One of his best-known concepts was that of “impossible equations”: challenges that could not be solved merely by adding resources, controls or effort, but required a radical shift in perspective.
For Motomura, strategy was not simply about choosing among the available alternatives. It was a means of making possible what appeared unfeasible under the existing logic.
An approach that outlasted management fads
Over five decades, the corporate world embraced and discarded a succession of management methodologies. Many became buzzwords before eventually fading away. Motomura’s thinking has aged better.
In a business environment shaped by artificial intelligence, digital transformation, climate change and geopolitical instability, his emphasis on systems thinking, discernment and responsible leadership appears more relevant than ever.

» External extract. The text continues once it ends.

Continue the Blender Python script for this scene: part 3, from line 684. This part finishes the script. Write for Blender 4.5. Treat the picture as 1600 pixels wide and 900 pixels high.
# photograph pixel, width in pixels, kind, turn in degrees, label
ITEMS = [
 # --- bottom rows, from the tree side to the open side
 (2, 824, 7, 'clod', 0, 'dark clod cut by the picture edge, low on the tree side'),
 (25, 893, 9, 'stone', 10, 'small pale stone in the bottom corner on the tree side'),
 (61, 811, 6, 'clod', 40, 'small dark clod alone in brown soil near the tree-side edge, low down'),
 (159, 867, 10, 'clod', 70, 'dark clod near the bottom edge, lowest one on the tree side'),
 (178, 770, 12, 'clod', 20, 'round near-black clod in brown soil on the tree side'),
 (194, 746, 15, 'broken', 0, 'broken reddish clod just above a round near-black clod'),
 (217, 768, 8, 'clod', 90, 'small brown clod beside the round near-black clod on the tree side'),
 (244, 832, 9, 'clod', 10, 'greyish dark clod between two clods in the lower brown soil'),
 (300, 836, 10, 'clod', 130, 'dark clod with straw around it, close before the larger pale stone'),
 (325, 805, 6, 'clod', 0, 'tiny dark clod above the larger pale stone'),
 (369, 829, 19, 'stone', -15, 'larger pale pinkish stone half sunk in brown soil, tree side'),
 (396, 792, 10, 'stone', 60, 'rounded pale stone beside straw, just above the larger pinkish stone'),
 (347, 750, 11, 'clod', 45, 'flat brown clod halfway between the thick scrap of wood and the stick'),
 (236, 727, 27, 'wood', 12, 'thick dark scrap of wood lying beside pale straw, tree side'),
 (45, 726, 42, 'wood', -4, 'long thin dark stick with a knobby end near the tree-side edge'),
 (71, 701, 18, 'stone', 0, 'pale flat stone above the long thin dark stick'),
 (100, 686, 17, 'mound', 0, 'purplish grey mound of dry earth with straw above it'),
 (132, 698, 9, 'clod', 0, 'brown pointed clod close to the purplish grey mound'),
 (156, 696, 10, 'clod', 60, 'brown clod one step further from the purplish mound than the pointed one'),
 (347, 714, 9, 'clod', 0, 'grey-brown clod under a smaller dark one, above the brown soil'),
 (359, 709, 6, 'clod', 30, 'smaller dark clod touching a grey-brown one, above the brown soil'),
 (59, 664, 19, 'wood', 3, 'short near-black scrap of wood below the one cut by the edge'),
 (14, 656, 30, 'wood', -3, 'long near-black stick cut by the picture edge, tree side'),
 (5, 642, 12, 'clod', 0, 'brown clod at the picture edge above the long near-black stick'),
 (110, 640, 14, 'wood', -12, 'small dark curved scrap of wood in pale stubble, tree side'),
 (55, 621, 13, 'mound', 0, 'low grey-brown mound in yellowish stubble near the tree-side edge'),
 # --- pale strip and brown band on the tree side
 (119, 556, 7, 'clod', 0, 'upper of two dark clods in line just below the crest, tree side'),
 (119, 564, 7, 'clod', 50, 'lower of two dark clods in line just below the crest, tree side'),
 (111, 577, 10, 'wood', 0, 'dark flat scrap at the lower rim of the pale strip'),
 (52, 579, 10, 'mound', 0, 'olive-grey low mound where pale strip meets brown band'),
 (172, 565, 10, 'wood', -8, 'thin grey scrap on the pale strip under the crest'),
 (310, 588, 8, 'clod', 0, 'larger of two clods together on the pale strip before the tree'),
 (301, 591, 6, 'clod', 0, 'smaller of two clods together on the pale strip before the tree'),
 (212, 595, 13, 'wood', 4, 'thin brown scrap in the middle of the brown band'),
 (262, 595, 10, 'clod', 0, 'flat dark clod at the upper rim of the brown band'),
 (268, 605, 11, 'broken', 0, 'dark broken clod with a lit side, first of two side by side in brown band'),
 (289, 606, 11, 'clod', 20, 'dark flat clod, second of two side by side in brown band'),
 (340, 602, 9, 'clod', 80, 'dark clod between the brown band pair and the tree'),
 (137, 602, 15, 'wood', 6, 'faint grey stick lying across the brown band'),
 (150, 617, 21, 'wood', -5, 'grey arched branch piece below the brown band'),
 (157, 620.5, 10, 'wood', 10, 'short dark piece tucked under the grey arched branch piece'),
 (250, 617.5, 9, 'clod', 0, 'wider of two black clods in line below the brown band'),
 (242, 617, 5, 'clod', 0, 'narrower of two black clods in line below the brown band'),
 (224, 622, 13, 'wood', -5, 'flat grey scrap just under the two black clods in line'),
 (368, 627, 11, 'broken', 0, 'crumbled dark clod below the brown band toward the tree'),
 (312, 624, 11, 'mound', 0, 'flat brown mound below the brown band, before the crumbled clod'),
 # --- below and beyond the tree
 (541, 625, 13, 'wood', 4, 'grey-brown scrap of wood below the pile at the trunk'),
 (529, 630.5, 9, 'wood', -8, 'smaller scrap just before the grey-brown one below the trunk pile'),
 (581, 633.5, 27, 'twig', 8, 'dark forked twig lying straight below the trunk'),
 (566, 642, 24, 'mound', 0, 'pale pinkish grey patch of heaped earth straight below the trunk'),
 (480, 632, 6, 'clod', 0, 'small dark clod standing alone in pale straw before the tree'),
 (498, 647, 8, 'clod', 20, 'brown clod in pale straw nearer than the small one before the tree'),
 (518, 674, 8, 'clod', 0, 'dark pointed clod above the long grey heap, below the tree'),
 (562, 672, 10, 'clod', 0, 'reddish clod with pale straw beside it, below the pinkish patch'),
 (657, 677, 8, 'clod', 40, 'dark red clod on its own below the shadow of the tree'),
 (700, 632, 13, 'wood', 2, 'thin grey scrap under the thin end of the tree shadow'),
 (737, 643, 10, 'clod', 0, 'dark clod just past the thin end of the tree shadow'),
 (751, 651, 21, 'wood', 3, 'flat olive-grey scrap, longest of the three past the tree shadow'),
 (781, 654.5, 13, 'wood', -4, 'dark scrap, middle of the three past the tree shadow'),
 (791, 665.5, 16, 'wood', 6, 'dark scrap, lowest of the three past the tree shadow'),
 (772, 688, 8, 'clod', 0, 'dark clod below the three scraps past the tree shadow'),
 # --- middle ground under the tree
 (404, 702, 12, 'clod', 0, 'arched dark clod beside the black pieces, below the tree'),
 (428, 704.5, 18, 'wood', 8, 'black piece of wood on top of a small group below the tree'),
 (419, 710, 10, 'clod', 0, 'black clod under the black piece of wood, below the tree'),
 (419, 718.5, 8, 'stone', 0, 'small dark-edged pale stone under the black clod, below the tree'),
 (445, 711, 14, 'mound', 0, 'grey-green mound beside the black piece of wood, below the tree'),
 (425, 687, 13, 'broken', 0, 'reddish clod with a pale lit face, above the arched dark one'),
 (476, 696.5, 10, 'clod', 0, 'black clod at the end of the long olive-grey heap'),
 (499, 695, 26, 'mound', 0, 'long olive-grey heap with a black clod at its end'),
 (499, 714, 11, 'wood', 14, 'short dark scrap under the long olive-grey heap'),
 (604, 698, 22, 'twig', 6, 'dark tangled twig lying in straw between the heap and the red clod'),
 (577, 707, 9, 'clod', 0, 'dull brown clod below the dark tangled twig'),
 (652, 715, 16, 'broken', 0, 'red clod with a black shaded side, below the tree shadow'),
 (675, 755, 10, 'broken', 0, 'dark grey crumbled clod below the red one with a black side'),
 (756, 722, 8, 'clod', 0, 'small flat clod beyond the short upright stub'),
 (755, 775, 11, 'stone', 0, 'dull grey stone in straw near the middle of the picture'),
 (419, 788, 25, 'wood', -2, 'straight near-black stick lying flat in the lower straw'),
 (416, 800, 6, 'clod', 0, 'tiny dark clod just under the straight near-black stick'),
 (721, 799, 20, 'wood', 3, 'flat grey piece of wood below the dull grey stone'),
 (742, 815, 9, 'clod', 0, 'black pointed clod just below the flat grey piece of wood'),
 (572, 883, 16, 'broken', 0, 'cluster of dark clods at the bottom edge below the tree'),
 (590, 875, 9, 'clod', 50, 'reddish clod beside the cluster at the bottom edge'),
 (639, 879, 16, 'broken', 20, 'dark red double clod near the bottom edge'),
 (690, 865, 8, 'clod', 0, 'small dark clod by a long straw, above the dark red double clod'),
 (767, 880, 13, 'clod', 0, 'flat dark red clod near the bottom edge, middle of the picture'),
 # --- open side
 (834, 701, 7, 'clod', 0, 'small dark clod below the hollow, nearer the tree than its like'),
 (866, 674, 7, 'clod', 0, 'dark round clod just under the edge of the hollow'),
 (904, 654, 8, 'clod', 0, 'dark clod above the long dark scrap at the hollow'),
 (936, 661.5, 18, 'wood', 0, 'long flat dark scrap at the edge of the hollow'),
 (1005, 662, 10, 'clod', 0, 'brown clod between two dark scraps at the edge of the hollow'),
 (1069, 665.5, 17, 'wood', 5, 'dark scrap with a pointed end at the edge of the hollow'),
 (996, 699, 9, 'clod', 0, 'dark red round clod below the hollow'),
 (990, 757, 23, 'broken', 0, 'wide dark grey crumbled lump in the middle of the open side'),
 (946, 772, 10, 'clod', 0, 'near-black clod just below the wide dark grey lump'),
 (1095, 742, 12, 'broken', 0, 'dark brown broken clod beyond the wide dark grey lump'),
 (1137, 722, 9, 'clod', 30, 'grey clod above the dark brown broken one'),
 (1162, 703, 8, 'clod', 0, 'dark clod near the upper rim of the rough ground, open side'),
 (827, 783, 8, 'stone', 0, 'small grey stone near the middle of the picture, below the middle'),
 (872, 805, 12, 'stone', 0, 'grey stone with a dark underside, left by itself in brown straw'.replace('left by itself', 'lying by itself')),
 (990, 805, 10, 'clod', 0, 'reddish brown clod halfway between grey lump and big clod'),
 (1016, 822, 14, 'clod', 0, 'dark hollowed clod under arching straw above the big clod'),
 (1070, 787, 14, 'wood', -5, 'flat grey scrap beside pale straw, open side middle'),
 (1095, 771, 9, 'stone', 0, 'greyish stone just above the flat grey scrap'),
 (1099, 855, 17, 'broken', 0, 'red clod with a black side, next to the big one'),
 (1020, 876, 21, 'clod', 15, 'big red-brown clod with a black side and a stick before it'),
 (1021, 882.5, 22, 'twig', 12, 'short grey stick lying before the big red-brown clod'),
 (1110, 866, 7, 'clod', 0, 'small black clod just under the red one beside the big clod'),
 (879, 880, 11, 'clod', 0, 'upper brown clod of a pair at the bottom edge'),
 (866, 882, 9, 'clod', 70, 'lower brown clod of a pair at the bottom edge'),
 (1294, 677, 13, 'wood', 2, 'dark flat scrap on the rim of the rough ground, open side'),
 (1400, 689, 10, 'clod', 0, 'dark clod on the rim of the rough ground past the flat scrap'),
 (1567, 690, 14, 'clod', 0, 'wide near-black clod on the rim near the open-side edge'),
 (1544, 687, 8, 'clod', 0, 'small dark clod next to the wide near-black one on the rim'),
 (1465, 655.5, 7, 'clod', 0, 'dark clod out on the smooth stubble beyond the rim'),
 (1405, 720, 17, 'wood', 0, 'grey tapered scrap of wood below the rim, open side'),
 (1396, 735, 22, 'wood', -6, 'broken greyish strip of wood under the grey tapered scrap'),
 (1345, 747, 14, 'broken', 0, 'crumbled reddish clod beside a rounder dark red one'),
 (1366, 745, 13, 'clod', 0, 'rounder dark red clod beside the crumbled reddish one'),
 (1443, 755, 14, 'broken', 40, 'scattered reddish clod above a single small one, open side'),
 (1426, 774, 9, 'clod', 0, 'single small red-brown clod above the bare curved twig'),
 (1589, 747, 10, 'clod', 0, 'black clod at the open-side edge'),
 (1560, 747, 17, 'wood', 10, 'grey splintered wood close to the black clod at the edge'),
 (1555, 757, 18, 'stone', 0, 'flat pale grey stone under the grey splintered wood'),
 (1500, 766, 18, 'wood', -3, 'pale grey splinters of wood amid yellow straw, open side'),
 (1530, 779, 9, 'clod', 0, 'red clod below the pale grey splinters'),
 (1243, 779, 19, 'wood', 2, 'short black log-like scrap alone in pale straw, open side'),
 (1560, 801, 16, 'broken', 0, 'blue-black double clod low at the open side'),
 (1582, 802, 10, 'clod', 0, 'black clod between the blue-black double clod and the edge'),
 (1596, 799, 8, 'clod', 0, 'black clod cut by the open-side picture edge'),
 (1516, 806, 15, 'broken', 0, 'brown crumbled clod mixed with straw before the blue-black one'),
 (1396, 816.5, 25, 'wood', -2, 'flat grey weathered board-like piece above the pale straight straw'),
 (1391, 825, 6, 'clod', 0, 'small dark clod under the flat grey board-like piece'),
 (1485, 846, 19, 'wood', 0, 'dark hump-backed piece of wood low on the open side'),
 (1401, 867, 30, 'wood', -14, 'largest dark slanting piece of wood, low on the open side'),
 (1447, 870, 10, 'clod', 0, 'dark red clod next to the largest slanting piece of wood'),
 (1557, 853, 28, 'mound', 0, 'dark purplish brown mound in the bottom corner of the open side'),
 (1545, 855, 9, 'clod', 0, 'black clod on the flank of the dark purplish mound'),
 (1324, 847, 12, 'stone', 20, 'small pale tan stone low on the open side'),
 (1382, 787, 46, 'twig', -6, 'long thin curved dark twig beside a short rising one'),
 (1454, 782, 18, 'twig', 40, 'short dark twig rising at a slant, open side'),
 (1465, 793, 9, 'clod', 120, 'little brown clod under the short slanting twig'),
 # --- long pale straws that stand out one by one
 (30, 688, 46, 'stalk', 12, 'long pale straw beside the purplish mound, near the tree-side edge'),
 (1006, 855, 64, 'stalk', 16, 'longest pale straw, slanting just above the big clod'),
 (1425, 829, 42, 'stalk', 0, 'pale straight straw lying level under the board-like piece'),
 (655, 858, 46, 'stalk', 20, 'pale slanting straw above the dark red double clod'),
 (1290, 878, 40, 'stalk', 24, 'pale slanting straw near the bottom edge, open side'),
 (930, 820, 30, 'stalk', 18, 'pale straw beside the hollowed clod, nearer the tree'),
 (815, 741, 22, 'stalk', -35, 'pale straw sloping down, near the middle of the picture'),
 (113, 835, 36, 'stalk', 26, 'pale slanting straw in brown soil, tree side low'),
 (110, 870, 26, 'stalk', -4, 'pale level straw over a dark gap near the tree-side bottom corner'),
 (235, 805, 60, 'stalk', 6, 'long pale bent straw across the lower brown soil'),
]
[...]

His concern was never just the technology itself, but the human qualities of those using it.
The same outlook guided his 12 years on the Earth Charter International Council. During his final five years, he served as co-chair of the body, which promotes principles of sustainability, global responsibility and a culture of peace.
An invisible legacy
Mourning Motomura’s death, Brazilian businessman Ricardo Young wrote on LinkedIn: “A towering leader is gone. He rethought, deepened, wrote, published and overcame opponents and adversity in pursuit of a complete transformation in the mindset of business leaders and companies.”
Young also highlighted Motomura’s courage, humor and “fearless, disruptive intelligence.”

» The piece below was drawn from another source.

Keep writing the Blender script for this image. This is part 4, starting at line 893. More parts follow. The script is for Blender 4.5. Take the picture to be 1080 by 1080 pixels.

His impact cannot be found in his net worth, equity holdings or market capitalization. It is scattered across decades of decisions made by executives and public officials who learned from him that managing an organization requires understanding people, weighing the consequences of every choice and recognizing the broader systems of which companies and society are a part.
In a country accustomed to celebrating entrepreneurs who built factories, banks and conglomerates, Motomura built something less visible, but perhaps more enduring: a different way of thinking about leadership.